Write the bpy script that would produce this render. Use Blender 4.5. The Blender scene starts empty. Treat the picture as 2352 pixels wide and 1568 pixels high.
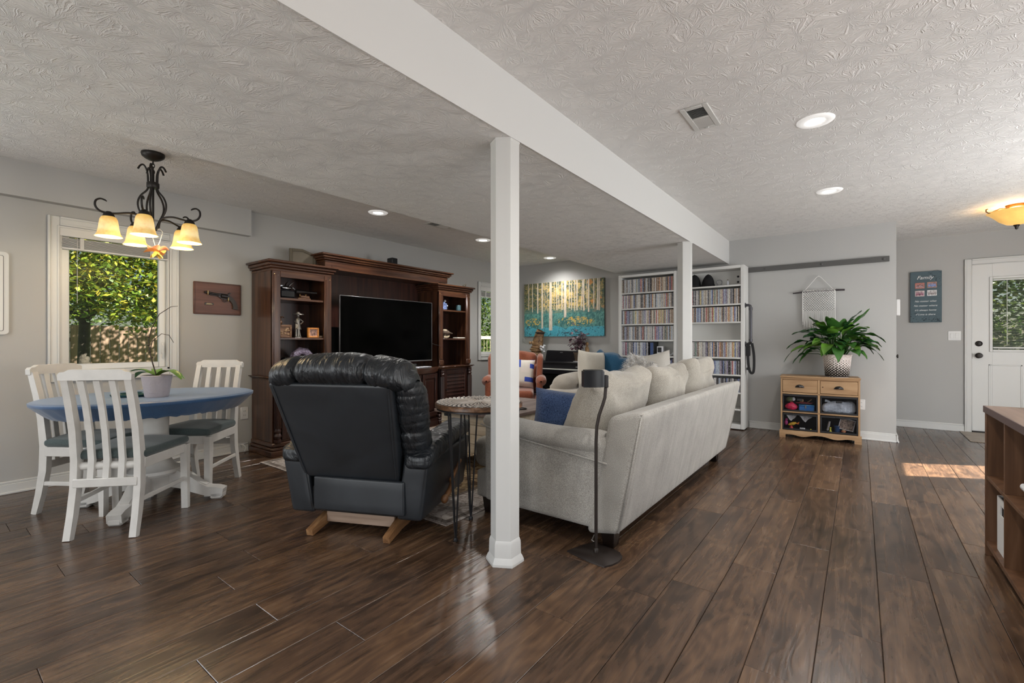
import bpy, math, random
from mathutils import Vector, Matrix, noise as mnoise
random.seed(7)
PI = math.pi
sin, cos, rad = math.sin, math.cos, math.radians
S = bpy.context.scene
C = S.collection

# ------------------------------------------------------------------ camera
cam_d = bpy.data.cameras.new('camera')
cam_d.sensor_width = 36.0
cam_d.lens = 1056.66 / 2352 * 36
cam_d.shift_y = -2.25 / 2352
cam_d.clip_start = 0.05
cam = bpy.data.objects.new('camera', cam_d)
cam.location = (0, 0, 1.123)
cam.rotation_euler = (PI / 2, 0, 0.647225)
C.objects.link(cam)
S.camera = cam

# ------------------------------------------------------------------ view, sky, sun, daylight fill
S.view_settings.view_transform = 'Standard'
S.view_settings.look = 'None'
S.view_settings.gamma = 1.0
S.view_settings.use_curve_mapping = False
S.view_settings.exposure = 0.0

W = bpy.data.worlds.new('world')
S.world = W
W.use_nodes = True
wn = W.node_tree
sky = wn.nodes.new('ShaderNodeTexSky')
sky.sky_type = 'NISHITA'
sky.sun_disc = False
sky.sun_elevation = rad(40)
sky.sun_rotation = rad(60)
wn.links.new(sky.outputs[0], wn.nodes['Background'].inputs[0])
wn.nodes['Background'].inputs[1].default_value = 0.16

sd = bpy.data.lights.new('sun', 'SUN')
sd.energy = 52.0
sd.angle = rad(0.6)
sd.color = (1.0, 0.93, 0.82)
so = bpy.data.objects.new('sun', sd)
so.rotation_euler = Vector((-0.882 * .762, -0.471 * .762, -0.648)).to_track_quat('-Z', 'Y').to_euler()
C.objects.link(so)

def area(name, loc, target, sx, sy, power, col=(1, 1, 1), spread=180):
    d = bpy.data.lights.new(name, 'AREA')
    d.shape = 'RECTANGLE'; d.size = sx; d.size_y = sy
    d.energy = power; d.color = col; d.spread = rad(spread)
    o = bpy.data.objects.new(name, d)
    o.location = loc
    o.rotation_euler = (Vector(target) - Vector(loc)).to_track_quat('-Z', 'Y').to_euler()
    C.objects.link(o)
    return o
# daylight fill lamps added for unseen windows, tilted up to brighten the ceilings
area('fill_back', (-1.8, -3.1, 1.05), (-1.8, 0, 2.3), 3.0, 2.0, 66, (0.98, 0.99, 1.0))
area('fill_right', (2.5, 1.2, 1.25), (0, 1.2, 2.3), 2.6, 1.5, 52, (0.98, 0.99, 1.0))
area('daylight_far', (2.5, 4.6, 1.25), (-1.0, 5.2, 2.1), 1.8, 1.7, 105, (0.97, 0.985, 1.0))
area('fill_left', (-4.85, -1.3, 1.35), (0, -1.3, 2.0), 1.4, 1.1, 34, (0.96, 0.98, 1.0))

# ------------------------------------------------------------------ materials
MATS = {}
def newmat(name):
    m = bpy.data.materials.new(name); m.use_nodes = True
    nt = m.node_tree
    return m, nt, nt.nodes['Principled BSDF']
def N(nt, t, **kw):
    n = nt.nodes.new(t)
    for k, v in kw.items():
        setattr(n, k, v)
    return n
def coords(nt, scale=(1, 1, 1), kind='Object', rnd=False):
    tc = N(nt, 'ShaderNodeTexCoord'); mp = N(nt, 'ShaderNodeMapping')
    mp.inputs['Scale'].default_value = scale
    if kind == 'World':
        g = N(nt, 'ShaderNodeNewGeometry'); nt.links.new(g.outputs['Position'], mp.inputs[0])
    else:
        nt.links.new(tc.outputs[kind], mp.inputs[0])
    if rnd:
        oi = N(nt, 'ShaderNodeObjectInfo')
        cm = N(nt, 'ShaderNodeCombineXYZ')
        ml = N(nt, 'ShaderNodeMath', operation='MULTIPLY'); ml.inputs[1].default_value = 37.0
        nt.links.new(oi.outputs['Random'], ml.inputs[0])
        for i in range(3): nt.links.new(ml.outputs[0], cm.inputs[i])
        nt.links.new(cm.outputs[0], mp.inputs['Location'])
    return mp.outputs[0]
def ramp(nt, fac, stops):
    r = N(nt, 'ShaderNodeValToRGB')
    el = r.color_ramp.elements
    while len(el) < len(stops): el.new(0.5)
    for e, (p, c) in zip(el, stops):
        e.position = p; e.color = (c[0], c[1], c[2], 1)
    nt.links.new(fac, r.inputs[0])
    return r.outputs[0]
def bump(nt, h, strength, dist=0.01, bs=None):
    b = N(nt, 'ShaderNodeBump'); b.inputs['Strength'].default_value = strength
    b.inputs['Distance'].default_value = dist
    nt.links.new(h, b.inputs['Height'])
    nt.links.new(b.outputs[0], bs.inputs['Normal'])
    return b
def mix(c, k): return tuple(min(1, x * k) for x in c)
def pm(name, col, rough=0.5, metal=0.0, var=0.0, vs=8.0, bmp=0.0, bsc=60.0, bd=0.002, spec=0.5, emit=None, es=1.0, coat=0, sheen=0):
    """plain painted / plastic / metal / cloth material with slight mottling and relief"""
    if name in MATS: return MATS[name]
    m, nt, b = newmat(name)
    b.inputs['Base Color'].default_value = (*col, 1)
    b.inputs['Roughness'].default_value = rough
    b.inputs['Metallic'].default_value = metal
    b.inputs['Specular IOR Level'].default_value = spec
    b.inputs['Coat Weight'].default_value = coat
    b.inputs['Sheen Weight'].default_value = sheen
    if emit:
        b.inputs['Emission Color'].default_value = (*emit, 1); b.inputs['Emission Strength'].default_value = es
    if var:
        v = coords(nt); n = N(nt, 'ShaderNodeTexNoise'); n.inputs['Scale'].default_value = vs; n.inputs['Detail'].default_value = 4
        nt.links.new(v, n.inputs['Vector'])
        nt.links.new(ramp(nt, n.outputs['Fac'], [(0.3, mix(col, 1 - var)), (0.7, mix(col, 1 + var))]), b.inputs['Base Color'])
    if bmp:
        v = coords(nt); n = N(nt, 'ShaderNodeTexNoise'); n.inputs['Scale'].default_value = bsc; n.inputs['Detail'].default_value = 3
        nt.links.new(v, n.inputs['Vector']); bump(nt, n.outputs['Fac'], bmp, bd, b)
    MATS[name] = m
    return m
def wood(name, c0, c1, c2, axis='z', scale=6.0, rough=0.35, stretch=14.0, coat=0.0, bmp=0.15, rnd=True):
    if name in MATS: return MATS[name]
    m, nt, b = newmat(name)
    sc = {'x': (1, stretch, stretch), 'y': (stretch, 1, stretch), 'z': (stretch, stretch, 1)}[axis]
    v = coords(nt, sc, rnd=rnd)
    n = N(nt, 'ShaderNodeTexNoise'); n.inputs['Scale'].default_value = scale * .35; n.inputs['Detail'].default_value = 8; n.inputs['Distortion'].default_value = 0.6
    nt.links.new(v, n.inputs['Vector'])
    nt.links.new(ramp(nt, n.outputs['Fac'], [(0.32, c0), (0.5, c1), (0.68, c2)]), b.inputs['Base Color'])
    b.inputs['Roughness'].default_value = rough
    b.inputs['Coat Weight'].default_value = coat
    b.inputs['Coat Roughness'].default_value = 0.2
    if bmp: bump(nt, n.outputs['Fac'], bmp, 0.002, b)
    MATS[name] = m
    return m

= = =

Do this >>
Return, unchanged, the lines from the first line of the material through the line that holds "C = S.collection", inclusive, omitting pictures.

Answer to the exercise >>
Write the bpy script that would produce this render. Use Blender 4.5. The Blender scene starts empty. Treat the picture as 2352 pixels wide and 1568 pixels high.
import bpy, math, random
from mathutils import Vector, Matrix, noise as mnoise
random.seed(7)
PI = math.pi
sin, cos, rad = math.sin, math.cos, math.radians
S = bpy.context.scene
C = S.collection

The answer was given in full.